Tag Archives: ideaswatch.com

Proving Again that Business Ideas Have no Value

Hold a mirror up to a mirror, and you get some kind of representation of infinity, or something like infinity, intriguing but hard to explain. Just do it.

That’s something like what happened to me yesterday with a riff on business ideas. It started with my first view ideaswatch.com, which is a new website where people can suggest, list, and discuss new business ideas. Think of things you want. Things you wish existed. Those are business ideas.

I love it for several reasons: new business ideas are fun; they’re not owned so they shouldn’t be hoarded; they stimulate entrepreneurs; and the site seems well done.
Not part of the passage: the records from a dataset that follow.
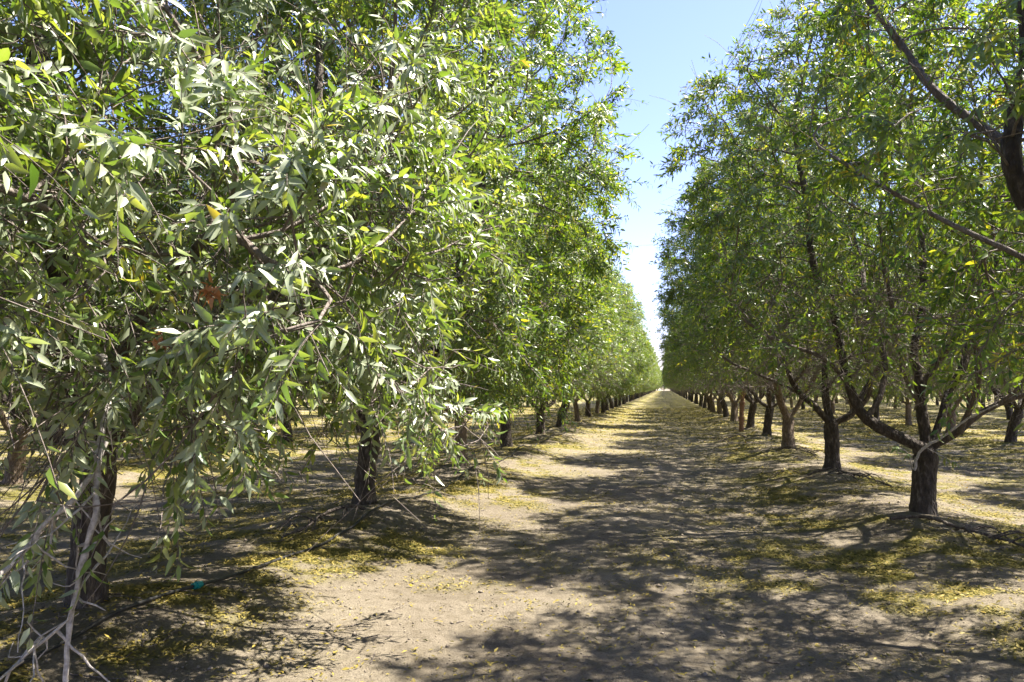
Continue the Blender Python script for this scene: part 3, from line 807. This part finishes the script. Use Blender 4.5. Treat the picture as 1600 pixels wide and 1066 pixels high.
for k in range(-9, 0):
    for j in range(16):
        yv = (66 if k == -1 else 72 if k == -2 else 78 if k == -3 else 80 if k == -4 else 30) + j * 4.6
        bx_.append((XL + k * ROW + rb.uniform(-.2, .2), yv, 6.8, 2.6))
for k in range(1, 8):
    for j in range(14):
        yv = (100 if k == 1 else 104 if k == 2 else 108 if k == 3 else 60) + j * 4.6
        bx_.append((XR + k * ROW + rb.uniform(-.2, .2), yv, 6.8, 2.6))
leaf_mass('distant_orchard', bx_, 420, .32, 5, 'mass of further almond rows filling the gaps far back between the trunks', 'orchard')
bx_ = [(x_, 362 + rb.uniform(-3, 3), rb.uniform(8.5, 10.5), 3.2) for x_ in np.arange(-60, 60, 3.0)]
leaf_mass('distant_tree_line', bx_, 900, .7, 6, 'green line of trees crossing beyond the bright end of the lane', 'tree line')

# ------------------------------------------------------------------ fallen leaves
def fallen(seed, n_try, x0, x1, y0, y1, size, power=1.0):
    rng = np.random.default_rng(seed)
    x = rng.uniform(x0, x1, n_try); u = rng.random(n_try); y = y0 * (y1 / y0) ** u if y0 > 0 else rng.uniform(y0, y1, n_try)
    ok = rng.random(n_try) < np.clip(litter_shade(x, y) ** power + .012, 0, 1)
    x, y = x[ok], y[ok]; n = len(x)
    z = ground_h(x, y) + rng.uniform(.004, .018, n)
    a = rng.uniform(0, 6.283, n)
    T = np.stack([np.cos(a), np.sin(a), rng.normal(0, .22, n)], -1); T = nrm(T)
    N = rng.normal(0, .28, (n, 3)); N[:, 2] += 1; N = nrm(N - T * (N * T).sum(-1, keepdims=True))
    L = rng.uniform(.6, 1.2, n) * size * (1 + np.clip((y - 12) / 20, 0, 1.2)); Wd = L * rng.uniform(.24, .4, n)
    V, F, per = leaf_geo(np.stack([x, y, z], -1), T, N, L, Wd, rng.uniform(-.5, .9, n), False)
    rn = np.clip(rng.beta(1.0, 2.7, n) * .98 + .35 * (fbm(x, y, 1.1, 77, 2) - .5), 0, 1)
    return V, F[0], np.repeat(rn, per)
parts_ = [fallen(1, 380000, -7, 6, 1.6, 13, .042), fallen(2, 240000, -16, 14, 10, 60, .06), fallen(3, 1300, -3, 3, 2, 8, .055, .15)]
VV = []; FF = []; RN = []; nv = 0
for V, F, rn in parts_:
    VV.append(V); FF.append(F + nv); RN.append(rn); nv += len(V)
tag(link('fallen_leaves', np_mesh('fallen_leaves', np.concatenate(VV), [np.concatenate(FF)], [FALLEN], True, {'rnd': np.concatenate(RN)})),
    'yellow and green fallen almond leaves scattered over the soil and banks', 'fallen leaves', None, 'stuff')

# ------------------------------------------------------------------ pebbles and crumbs of soil
rng = np.random.default_rng(31)
n = 15000
px_ = rng.uniform(-6, 5, n); py_ = 1.8 * (14 / 1.8) ** rng.random(n)
pz_ = ground_h(px_, py_)
s_ = rng.uniform(.003, .009, n) * (1 + 1.8 * (rng.random(n) > .95))
oc = np.array([[1, 0, 0], [0, 1, 0], [-1, 0, 0], [0, -1, 0], [0, 0, .8], [0, 0, -.6]])
Vp = np.stack([px_, py_, pz_ + s_ * .2], -1)[:, None] + oc[None] * s_[:, None, None] * rng.uniform(.6, 1.3, (n, 6, 1))
o_ = (np.arange(n) * 6)[:, None]
Fp = np.concatenate([o_ + f for f in ([0, 1, 4], [1, 2, 4], [2, 3, 4], [3, 0, 4], [1, 0, 5], [2, 1, 5], [3, 2, 5], [0, 3, 5])])
tag(link('pebbles', np_mesh('pebbles', Vp.reshape(-1, 3), [Fp], [STONE], True)), 'tiny pebbles and clods scattered over the sandy lane', 'pebbles', None, 'stuff')

rng = np.random.default_rng(47)
TV = []; TQ = []; nv = 0
for k in range(1500):
    row, ys_ = (XR, YR) if rng.random() < .55 else (XL, YL)
    yc = ys_[int(rng.integers(1, 9))]
    qx = row + rng.normal(0, .55); qy = yc + rng.normal(0, .8)
    if k > 1150: qx = rng.uniform(-3.4, 2.8); qy = rng.uniform(2.5, 14)
    if qy < 1.5: continue
    a_ = rng.uniform(0, 6.28); Lk = rng.uniform(.05, .32) * (1 if k < 1150 else .45); u_ = np.linspace(0, 1, 4)
    ang = a_ + rng.normal(0, .35) * u_
    lx = qx + np.cos(ang) * u_ * Lk; ly = qy + np.sin(ang) * u_ * Lk
    lz = ground_h(lx, ly) + .006 + rng.uniform(0, .03) * u_
    c_ = np.stack([lx, ly, lz], -1); T_ = nrm(np.gradient(c_, axis=0)); U_ = nrm(np.cross(T_, np.array([0, 0, 1.]))); W_ = np.cross(T_, U_)
    al = np.arange(4) * math.pi / 2; rk = rng.uniform(.0015, .0055) * (1 - .5 * u_)
    ring = c_[:, None] + rk[:, None, None] * (U_[:, None] * np.cos(al)[None, :, None] + W_[:, None] * np.sin(al)[None, :, None])
    ii = nv + np.arange(16).reshape(4, 4); jj = np.roll(ii, -1, 1)
    TV.append(ring.reshape(-1, 3)); TQ.append(np.stack([ii[:-1], jj[:-1], jj[1:], ii[1:]], -1).reshape(-1, 4)); nv += 16
tag(link('twig_litter', np_mesh('twig_litter', np.concatenate(TV), [np.concatenate(TQ)], [BARK], True, {'thin': np.full(nv, .6)})),
    'small broken twigs strewn over the banks and lane', 'twigs', None, 'stuff')

# ------------------------------------------------------------------ drip hoses along the rows
def hose(xr, off, y0, y1, label, seed, connector=None):
    rng = np.random.default_rng(seed)
    ys = np.arange(y0, y1, .35)
    xs = xr + off + .10 * (fbm(ys * 0, ys, .5, seed) - .5) * 2
    pts = np.stack([xs, ys, ground_h(xs, ys) + .022 + .02 * (fbm(ys * 0, ys, 1.2, seed + 3) - .4)], -1)
    e = empty('drip_hose', (xr + off, y0, 0)); tag(e, label, 'irrigation hose', 'drip hoses along the tree rows')
    p = polyline([tuple(q_ - np.array((xr + off, y0, 0))) for q_ in pts], .12)
    m = 8; r = .0125; T = nrm(np.gradient(p, axis=0)); U = nrm(np.cross(T, np.array([0, 0, 1.]))); W_ = np.cross(T, U); a = np.arange(m) * 2 * math.pi / m
    ring = p[:, None] + r * (U[:, None] * np.cos(a)[None, :, None] + W_[:, None] * np.sin(a)[None, :, None])
    ii = np.arange(len(p) * m).reshape(-1, m); jj = np.roll(ii, -1, 1)
    me_ = np_mesh('tube', ring.reshape(-1, 3), [np.stack([ii[:-1], jj[:-1], jj[1:], ii[1:]], -1).reshape(-1, 4)], [HOSE])
    link('tube', me_, e)
    if connector:
        k = int(np.argmin(np.abs(p[:, 1] + y0 - connector)))
        c = p[k]; cm = []; prof = [(-.05, .013), (-.05, .021), (-.018, .021), (-.018, .027), (.018, .027), (.018, .021), (.05, .021), (.05, .013)]
        rg = np.array([[(c + T[k] * s + U[k] * math.cos(b) * q_ + W_[k] * math.sin(b) * q_) for b in a] for s, q_ in prof])
        ii = np.arange(len(prof) * m).reshape(-1, m); jj = np.roll(ii, -1, 1)
        link('connector', np_mesh('connector', rg.reshape(-1, 3), [np.stack([ii[:-1], jj[:-1], jj[1:], ii[1:]], -1).reshape(-1, 4)], [TEAL], False), e)
    return e
hose(XL, .30, 1.0, 60, 'black drip hose with a teal connector lying along the left tree row', 3, 4.95)

# ------------------------------------------------------------------ thin leaning post by the right row
pe = empty('wooden_post', (2.5, 26.6, gz(2.5, 26.6) - .05)); tag(pe, 'thin reddish brown post leaning among the right row of trunks', 'post')
link('post', tube_mesh([([(0, 0, -.2), (.03, 0, .8), (.16, .02, 2.1)], .085, .07)], POSTW, 0, 10, 2, 'post'), pe)

# ------------------------------------------------------------------ broken branches lying at the feet of the trunks
def fallen_branch(x, y, ang, L, label, seed, r=.021):
    rng = np.random.default_rng(seed)
    z0 = gz(x, y); c, s = math.cos(ang), math.sin(ang)
    def pt(d, lat, up): 
        X_, Y_ = x + c * d - s * lat, y + s * d + c * lat
        return (X_ - x, Y_ - y, gz(X_, Y_) - z0 + up)
    main = [pt(0, 0, .04), pt(L * .25, .04, .13), pt(L * .5, -.03, .11), pt(L * .8, .06, .06), pt(L, 0, .02)]
    lines = [(main, r, r * .45)]
    for k in range(6):
        d = L * rng.uniform(.2, .85); sg = rng.choice([-1, 1]); l2 = L * rng.uniform(.2, .4)
        lines.append(([pt(d, 0, .07), pt(d + l2 * .5, sg * l2 * .35, .15), pt(d + l2, sg * l2 * .6, .04)], r * .5, r * .2))
    e = link('fallen_branch', tube_mesh(lines, BARK, .2, 6, seed, 'fallen_branch'), None, (x, y, z0))
    tag(e, label, 'fallen branch', 'broken branches lying under the trees')
fallen_branch(2.35, 8.9, R(-52), 1.5, 'forked grey branch lying at the foot of the stout trunk near the right edge', 1)
fallen_branch(2.3, 13.4, R(-35), 1.3, 'dark crooked branch lying before the blackish second trunk on the right', 2)
fallen_branch(2.2, 13.7, R(-150), .8, 'short broken stick left of the blackish second trunk on the right', 3, .01)
fallen_branch(2.5, 18.2, R(-50), 1.1, 'broken branch lying before the pale brown trunk right of the lane', 4)
fallen_branch(2.3, 23.0, R(-160), 1.0, 'twiggy branch on the bank by the short black trunk right of the lane', 5)
fallen_branch(-3.3, 8.2, R(-110), 1.2, 'dark branch lying below the trunk seen under the drooping leaves on the left', 6)
fallen_branch(-3.0, 16.9, R(-30), 1.0, 'thin branch on the pale bank by the fifth left trunk', 7, .01)
fallen_branch(-3.1, 21.6, R(20), .9, 'dark broken branch beside the forked sixth trunk on the left', 8, .012)
# a small sucker shoot with a dark stub at the right edge
bs = (2.62, 6.35, gz(2.62, 6.35))
e = empty('almond_sucker', bs); tag(e, 'small leafy sucker shoot beside a dark upright stub at the right edge', 'shoot')
link('stub', tube_mesh([([(0, 0, -.05), (-.01, 0, .08), (.015, .01, .20)], .014, .009)], BARK, .1, 7, 12, 'stub'), e)
sl = [(0.015, .01, .19), (.05, .03, .42), (.02, 0, .68)]
link('stem', tube_mesh([(sl, .005, .002)], PALEWOOD, 1, 5, 13, 'stem'), e)
sprig(e, (0, 0, 0), [sl], np.random.default_rng(6), 20, .075)
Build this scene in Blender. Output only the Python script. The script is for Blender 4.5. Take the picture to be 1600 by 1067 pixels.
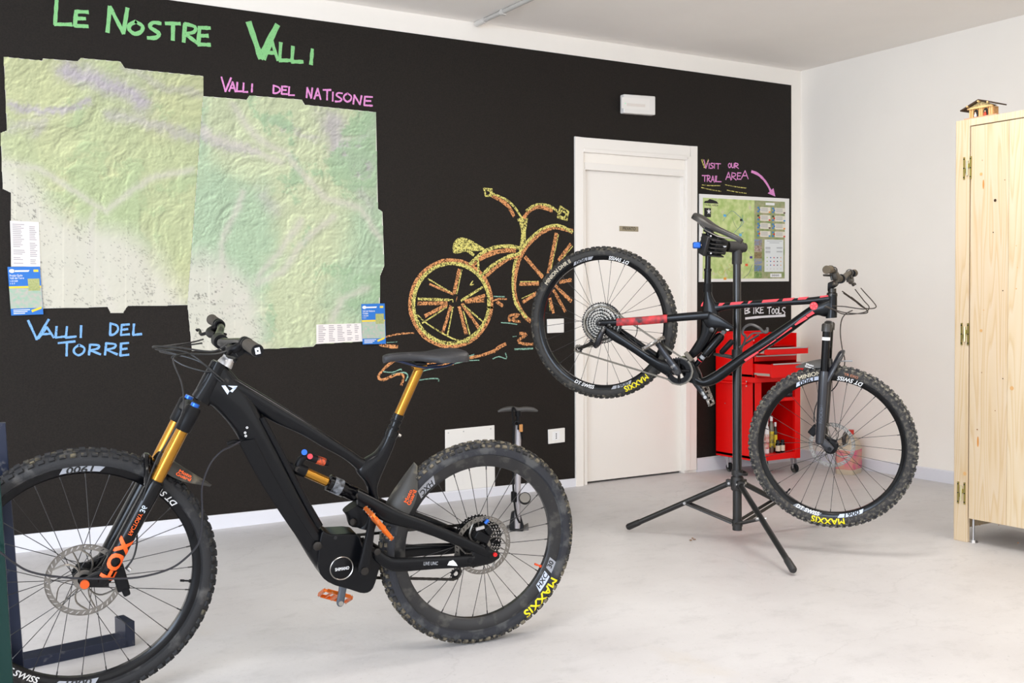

And this reinforces my own insistence that too many people overvalue business ideas; that an idea without implementation is just an idea, worth nothing. So why not share?

But it gets better. I clicked onto the site and started browsing the ideas already posted, and I found this one, called “Startup Failures.” Just to make it clear, the image here isn’t the main page. It’s a specific idea, one of hundreds posted on the site.

In case you can’t read the fine print, the idea is:

What if there was a website where people shared their startup failures so others can learn from that.

Which is where we start ruminating on the nature of ideas, and how nobody really owns an idea. Because:

  • First,  there already is something like that, The Mistake Bank, the work of my friend John Cadell. It’s not specifically about failed startups, but its tagline is: learning from faux pas, miscalculations and decisions gone wrong. I posted about it here on this blog last month.
  • Just last weekend, by complete coincidence, none other but my daughter Megan was on twitter musing about roughly the same thing. The source tweet isn’t exactly the same thing, but it’s close. And their tweets were picked up by others. So people like the idea.

So we have a cool site encouraging people to post and discuss new ideas, and we have a new idea I found there, that’s a good idea, that I’d like to see exist. And we see here that, like all cool ideas, it’s already percolating. It’s out there.

And whoever makes it work deserves to make the money. If you, for example, take this and make money on it, then you and nobody else deserves the money. The value is building the business, not having the idea.